But the movie never plays into that point. It is mentionned offhand for Judy to solve the case.
It plays into the racial 'black men can easily go wild' again, and the exaggerated treatment of drug cases in black men. 'They pretend to be nice, but drugs turn them back into superpredators'. It literally confirms the crackdown on cocaine use specifically in black communities going on in the 90s, and shows that that treatment was right... That is the takeaway from how they set-up the story.
It totally comes into play. Like, the whole point is that it would affect herbivores exactly the same way but it's on purpose only used on carnivores by the movie's villain because she wants to turn public sentiment against carnivores. That it's something that will turn anyone, herbivore or carnivore feral, but was specifically used to make it seem like a feral-only problem.
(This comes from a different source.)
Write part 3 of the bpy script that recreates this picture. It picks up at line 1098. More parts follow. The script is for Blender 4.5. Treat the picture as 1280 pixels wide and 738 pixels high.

Like, that's directly connected to the plot. And the fact that Judy's able to figure out what's happening by how, at that point in the film, something seemingly unrelated affects not carnivores but herbvores (why care about her dad's story, what's that have to do with the carnivores at all, unless indeed it's exactly the same thing).
Like, the entire villain's plot was to drug up the carnivores to get the herbivores to think there's something different about them when there isn't. C'mon.
That you're just playing into that, completely ignoring the villain and her plot and going "no, no, there is something different about the carnivores" is bizarre to me.